** PROBLEM STATEMENT **
Lines holding the string "part" are the ones to copy; find them all in the data.

** RECORDS SHOWN **
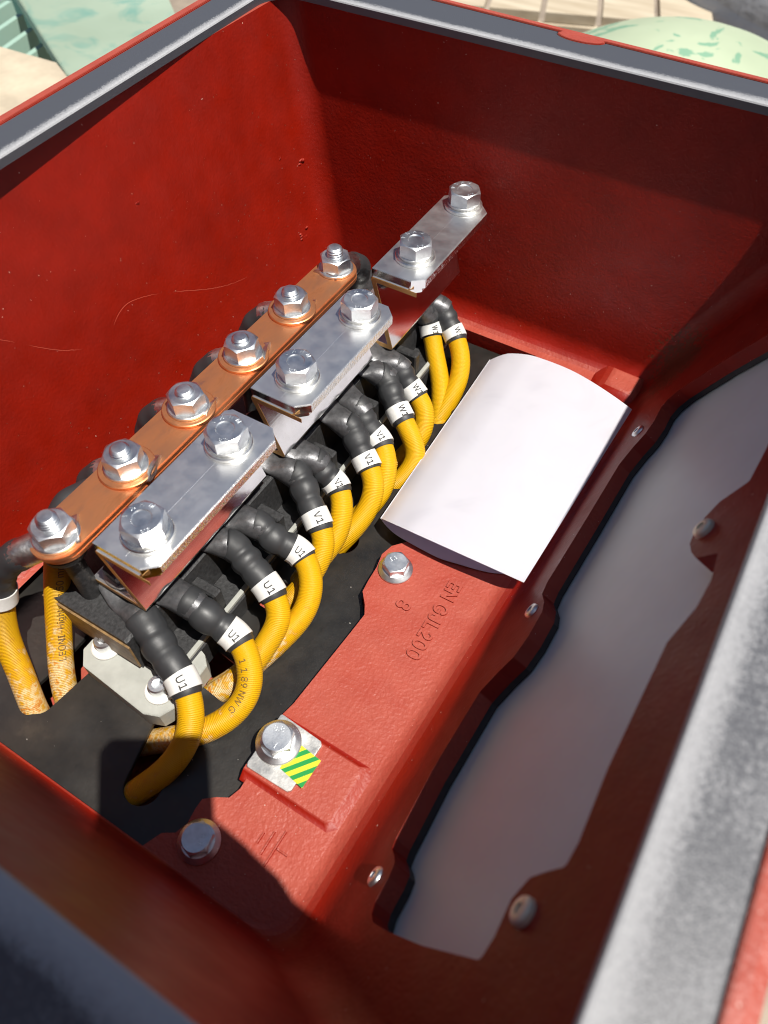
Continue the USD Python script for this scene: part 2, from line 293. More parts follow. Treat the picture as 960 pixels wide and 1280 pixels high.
def revolve(profile, seg=40, at=(0, 0, 0), closed=True):
    """Solid of revolution of (r, z) points, bottom to top."""
    th = np.linspace(0, 2 * np.pi, seg, endpoint=False)
    rings = [np.column_stack([r * np.cos(th), r * np.sin(th), np.full(seg, z)]) for r, z in profile]
    return rings_solid(rings).apply_translation(at)
def hexpoly(af, rot=0.0):
    a = np.radians(np.arange(6) * 60 + 30) + rot
    return sg.Polygon(np.column_stack([np.cos(a), np.sin(a)]) * af / math.sqrt(3))
def hex_head(af, h, rot, dish=0.0):
    """Hexagon with the turned chamfer of a bolt head."""
    R0 = af / math.sqrt(3)
    cone = man(revolve([(R0 + 1, -0.01), (R0 + 0.6, h - (R0 + 0.6 - af * 0.47) * 0.55), (af * 0.47, h - 0.0), (af * 0.44, h + 0.001)], 48))
    out = prism(hexpoly(af, rot), 0, h + 0.001) ^ cone
    if dish: out -= man(revolve([(dish - 0.5, h - 0.45), (dish, h + 0.1), (0.3 + dish, h + 1)], 36))
    return out
def tube(path, radii, sides=24, caps=True, u0=0.0, u1=1.0):
    """(trimesh, uv, frames): a tube along the path; uv = (arc length in m, 0..1 along)."""
    p = np.asarray(path, float); t = np.gradient(p, axis=0); t /= np.linalg.norm(t, axis=1, keepdims=True)
    n = np.zeros_like(p); a = np.cross(t[0], [0, 0, 1.0]); n[0] = a / np.linalg.norm(a)
    for i in range(1, len(p)):
        v = n[i - 1] - t[i] * (n[i - 1] @ t[i]); n[i] = v / np.linalg.norm(v)
    b = np.cross(t, n); ang = np.linspace(0, 2 * np.pi, sides + 1)
    r = np.broadcast_to(radii, (len(p),))[:, None, None]
    v = p[:, None] + r * (np.cos(ang)[None, :, None] * n[:, None] + np.sin(ang)[None, :, None] * b[:, None])
    s = np.r_[0, np.cumsum(np.linalg.norm(np.diff(p, axis=0), axis=1))]
    uv = np.stack([np.broadcast_to((s * 0.01)[:, None], v.shape[:2]), np.broadcast_to((u0 + (u1 - u0) * s / s[-1])[:, None], v.shape[:2])], -1)
    m = sides + 1; f = []
    i, j = np.meshgrid(np.arange(len(p) - 1), np.arange(sides), indexing='ij')
    q = np.stack([i * m + j, i * m + j + 1, (i + 1) * m + j + 1, (i + 1) * m + j], -1).reshape(-1, 4)
    f = [q[:, [0, 1, 2]], q[:, [0, 2, 3]]]; V = v.reshape(-1, 3); UV = uv.reshape(-1, 2)
    if caps:
        c0 = np.full(sides, len(V)); c1 = c0 + 1; k = np.arange(sides)
        f += [np.stack([k + 1, k, c0], 1), np.stack([k + (len(p) - 1) * m, k + 1 + (len(p) - 1) * m, c1], 1)]
        V = np.vstack([V, p[0], p[-1]]); UV = np.vstack([UV, UV[0], UV[-1]])
    return trimesh.Trimesh(V, np.vstack(f), process=False), UV, (p, t, n, b, s)
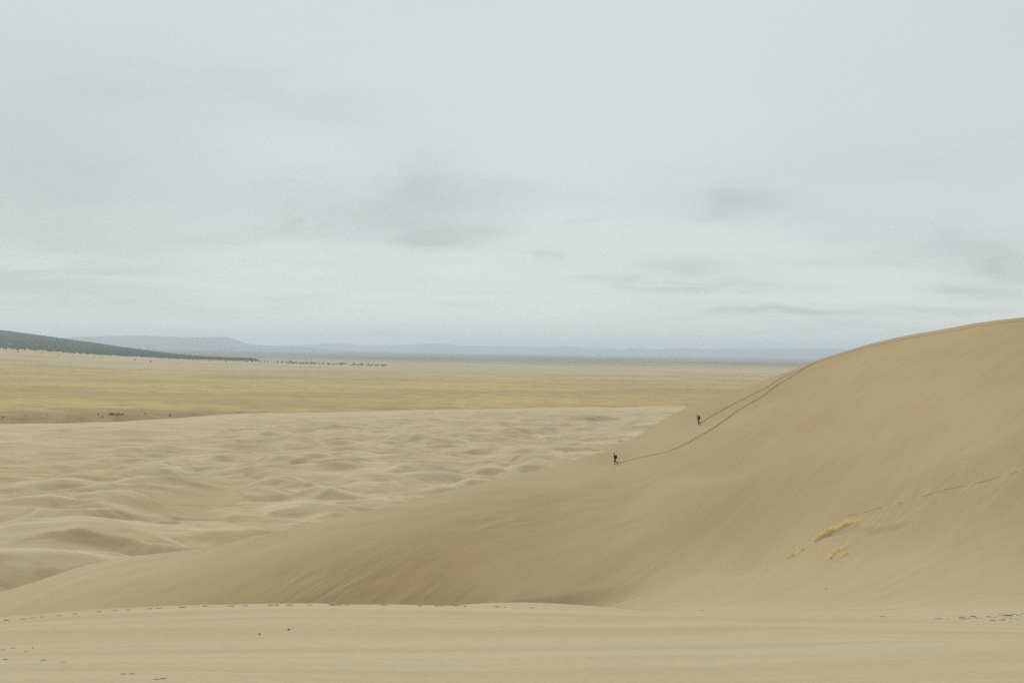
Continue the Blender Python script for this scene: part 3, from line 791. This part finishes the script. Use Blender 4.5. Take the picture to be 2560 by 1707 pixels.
# ------------------------------------------------------------------ clumps of dry grass on the slope
def grass_clump(label, line, nblade, hmin, hmax, spread, seed, cat='grass', prof=((0, 1), (1, 1))):
    rr = random.Random(seed); V = []; F = []
    pts = [hit(px, py)[0] for px, py in line]
    seg = [0.0]
    for a, b in zip(pts[:-1], pts[1:]): seg.append(seg[-1] + (b - a).length)
    o0 = pts[len(pts) // 2]
    tuft = [rr.uniform(0, seg[-1]) for _ in range(max(3, int(seg[-1] / 0.16)))]
    pf = lambda c: float(np.interp(c / seg[-1], [a for a, _ in prof], [b for _, b in prof]))
    tuft = [c for c in tuft if rr.random() < pf(c) + 0.12]
    th = {c: rr.uniform(0.30, 1.0) * (0.4 + 0.6 * pf(c)) for c in tuft}
    for _ in range(nblade):
        c0 = rr.choice(tuft)
        s_ = min(max(c0 + rr.gauss(0, 0.10), 0), seg[-1] - 1e-3)
        i = max(j for j in range(len(seg)) if seg[j] <= s_); i = min(i, len(pts) - 2)
        p = pts[i].lerp(pts[i + 1], (s_ - seg[i]) / (seg[i + 1] - seg[i]))
        p = p + Vector((rr.gauss(0, spread), rr.gauss(0, spread), 0))
        g = ground(p.x, p.y, (dune, fore))
        p = g[0] - o0
        hgt = rr.uniform(hmin, hmax) * th[c0]; lean = rr.gauss(-0.15, 0.32), rr.gauss(-0.05, 0.3)
        wv = rr.uniform(0.008, 0.018); a = rr.uniform(0, math.pi); wx_, wy_ = math.cos(a) * wv, math.sin(a) * wv
        b = len(V)
        m_ = p + Vector((lean[0] * hgt * 0.35, lean[1] * hgt * 0.35, hgt * 0.6)); e_ = p + Vector((lean[0] * hgt, lean[1] * hgt, hgt * (1 - 0.25 * abs(lean[0]))))
        V += [(p.x - wx_, p.y - wy_, p.z - 0.03), (p.x + wx_, p.y + wy_, p.z - 0.03), (m_.x + wx_ * 0.8, m_.y + wy_ * 0.8, m_.z), (m_.x - wx_ * 0.8, m_.y - wy_ * 0.8, m_.z), tuple(e_)]
        F += [(b, b + 1, b + 2, b + 3), (b + 3, b + 2, b + 4)]
    o = link(bpy.data.objects.new('grass_clump', raw_mesh('grass_clump', V, F, M_STRAW))); o.location = o0
    return tag(o, label, cat, 'dry grass clumps on the dune slope')
grass_clump('long slanting strip of golden dry grass on the dune slope', [(1972, 1393), (1990, 1384), (2010, 1372), (2030, 1356), (2055, 1340), (2080, 1327), (2102, 1318), (2125, 1309), (2148, 1303)], 2300, 0.25, 1.05, 0.22, 1, prof=((0, .5), (.10, .75), (.16, .5), (.3, .5), (.42, .55), (.52, .9), (.62, 1), (.72, .5), (.82, 1), (.92, .6), (1, .5)))
grass_clump('shorter golden grass clump below the long grass strip', [(2072, 1398), (2080, 1388), (2088, 1380), (2098, 1374), (2110, 1369), (2122, 1362)], 1000, 0.18, 0.66, 0.20, 2, prof=((0, .7), (.3, 1), (.5, .7), (.7, .8), (1, .6)))
grass_clump('smallest golden grass clump, just right of the shorter clump', [(2106, 1391), (2112, 1386), (2118, 1383), (2130, 1380)], 340, 0.14, 0.46, 0.15, 3)
grass_clump('wispy low dry grass scattered left of and below the long strip', [(1890, 1432), (1930, 1416), (1985, 1404), (2008, 1394)], 240, 0.08, 0.20, 0.16, 4)['kind'] = 'stuff'
grass_clump('tiny lone grass tuft low on the slope below the clumps', [(2056, 1474), (2062, 1472), (2066, 1470)], 90, 0.14, 0.28, 0.04, 5)

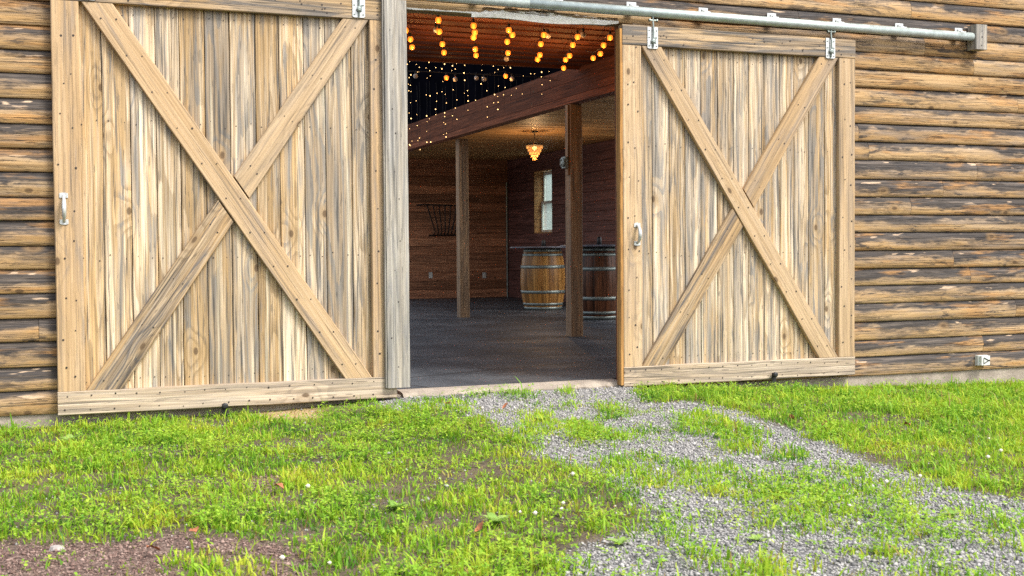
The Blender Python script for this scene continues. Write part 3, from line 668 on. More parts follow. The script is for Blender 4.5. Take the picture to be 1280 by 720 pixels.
def sliding_door(x0, x1, z0, z1, st0, st1, nplank, label, bA, bB, mats, loc, sag=0.):
    """frame of stiles and rails over vertical planks with a crossed brace"""
    d = empty('sliding_door', loc); tag(d, label, 'barn door', 'sliding barn doors')
    cP0, cP1, cF = .040, .066, .108
    zt, zb = z1-.152, z0+.150
    b = MB(); xs = np.linspace(st0-.03, st1+.03, nplank+1); xs = xs+np.concatenate([[0], RNG.normal(0, .006, nplank-1), [0]])
    for i in range(nplank):
        vboard(b, xs[i]+.0022, xs[i+1]-.0022, z0+.02, z1-.02, cP0, cP1-abs(random.gauss(0, .0012)), bev=.004, seg=14, jit=.0009)
        if random.random() < .45:                   # a milled groove inside some planks
            pass
        nails(b, [(xs[i]+dx+random.gauss(0, .003), zz+random.gauss(0, .01)) for dx in (.035, xs[i+1]-xs[i]-.035) for zz in (zb+.06, zb+.85, zt-.75, zt-.06)], cP1-.001, r=.004)
    b.build('plank_panel', [M['plank'], M['nail']], d)
    for a0, a1, kind in ((x0, st0, 0), (st1, x1, 1)):
        b = MB(); vboard(b, a0+.001, a1, zb+.0015, zt-.0015, cP0, cF, bev=.005)
        nails(b, [(a0+(a1-a0)*f+random.gauss(0, .01), zb+.05+(zt-zb-.1)*(i+.5*random.random())/9) for i in range(10) for f in (.28, .72)], cF, r=.0066); b.build('stile', [M['frame'], M['nail']], d)
    b = MB(); hboard(b, x0, x1, zt, z1, cP0, cF+.001, bev=.005, tone=(.5, .8, .5)); nails(b, screws(x0+.05, x1-.05, zt+.02, z1-.02, 20), cF+.001, r=.0066); b.build('top_rail', [M['toprail'], M['nail']], d)
    b = MB(); hboard(b, x0+.0, x1, z0, zb, cP0, cF+.003, bev=.005, tone=(.4, .3, .5))
    nails(b, [(x0+.04+(x1-x0-.08)*(i+.2*random.random())/15, zz+random.gauss(0, .004)) for i in range(15) for zz in (z0+.03, zb-.03)], cF+.003, r=.0055); b.build('bottom_rail', [M['rail'], M['nail']], d)
    # crossed braces: the falling one runs through, the rising one is cut against it
    (t0, t1), (u0, u1) = bA; tz, bz = zt-.0015, zb+.0015
    b = MB(); board(b, (t0, tz), (t1, tz), (u0, bz), (u1, bz), cP1+.0005, cF-.001, bev=.005, jit=.0006)
    def along(f): return lerp((t0, tz), (u0, bz), f), lerp((t1, tz), (u1, bz), f)
    pts = []
    for f in np.linspace(.04, .96, 11):
        l, r = along(f); pts += [lerp(l, r, .25), lerp(l, r, .75)]
    nails(b, pts, cF-.001, r=.0062); b.build('brace', [M[mats[0]], M['nail']], d)
    (q0, q1), (p0, p1) = bB                          # bottom x-range, top x-range
    def cross(xa, xb, line):                         # param on rising edge xa(bottom)->xb(top) where it meets a falling edge
        (l0, l1) = line
        # rising: x=xa+(xb-xa)t, falling: x=l1+(l0-l1)t measured from the bottom
        return (l1-xa)/((xb-xa)-(l0-l1))
    left, right = (t0, u0), (t1, u1); L = lambda xa, xb, t: (xa+(xb-xa)*t, bz+(tz-bz)*t)
    b = MB(); g = .004
    tl, tr = cross(q0, p0, left)-g, cross(q1, p1, left)-g
    board(b, L(q0, p0, 0), L(q1, p1, 0), L(q0, p0, tl), L(q1, p1, tr), cP1+.0005, cF-.004, bev=.005, jit=.0006, tone=(.5, .45, .4))
    nails(b, [lerp(L(q0, p0, t*tl), L(q1, p1, t*tr), s) for t in (.05, .35, .6, .9) for s in (.3, .7)], cF-.004, r=.005)
    b.build('brace', [M[mats[1]], M['nail']], d)
    tl, tr = cross(q0, p0, right)+g, cross(q1, p1, right)+g
    b = MB(); board(b, L(q0, p0, tl), L(q1, p1, tr), L(q0, p0, 1), L(q1, p1, 1), cP1+.0005, cF-.004, bev=.005, jit=.0006)
    nails(b, [lerp(L(q0, p0, tl+(1-tl)*t), L(q1, p1, tr+(1-tr)*t), s) for t in (.1, .4, .65, .95) for s in (.3, .7)], cF-.004, r=.005)
    b.build('brace', [M[mats[2]], M['nail']], d)
    return d
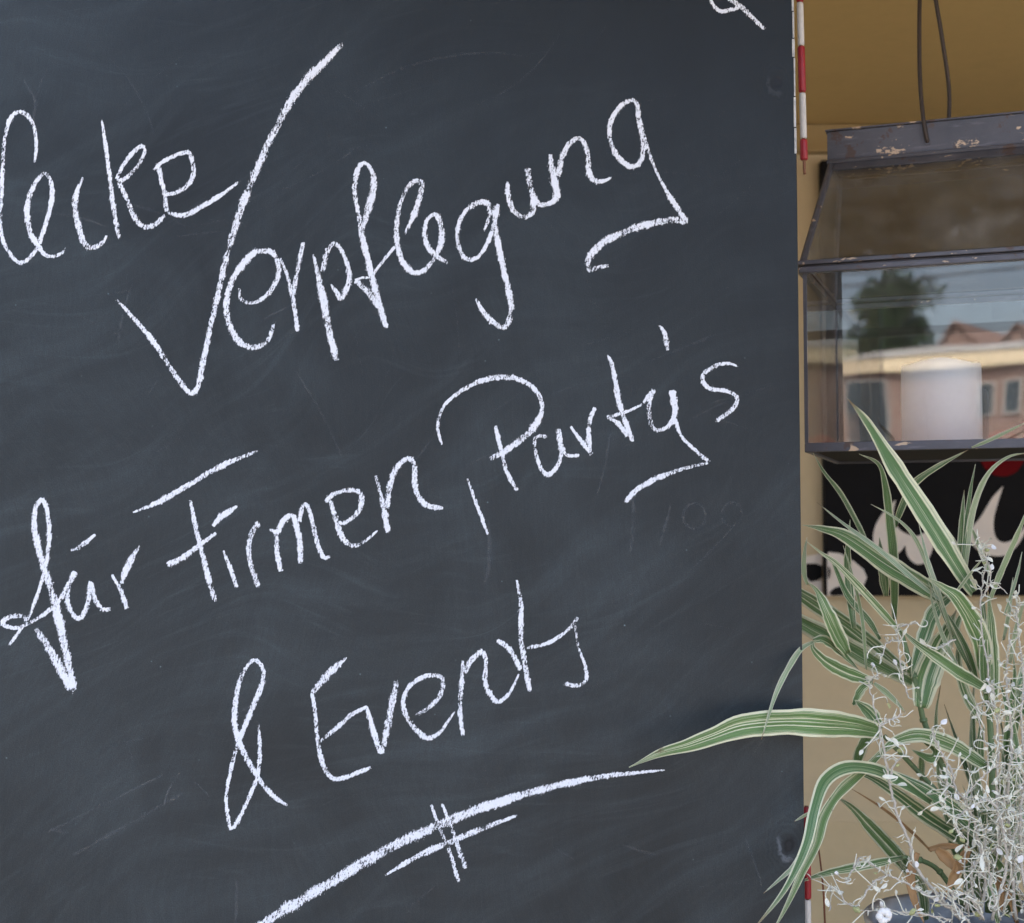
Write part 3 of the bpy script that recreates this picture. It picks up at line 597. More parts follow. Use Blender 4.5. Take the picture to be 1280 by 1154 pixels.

** RESPONSE **
Continue the USD Python script for this scene: part 2, from line 293. More parts follow. Treat the picture as 960 pixels wide and 1280 pixels high.
Continue the Blender Python script for this scene: part 3, from line 791. This part finishes the script. Use Blender 4.5. Take the picture to be 2560 by 1707 pixels.
The Blender Python script for this scene continues. Write part 3, from line 668 on. More parts follow. The script is for Blender 4.5. Take the picture to be 1280 by 720 pixels.
Write part 3 of the bpy script that recreates this picture. It picks up at line 597. More parts follow. Use Blender 4.5. Take the picture to be 1280 by 1154 pixels.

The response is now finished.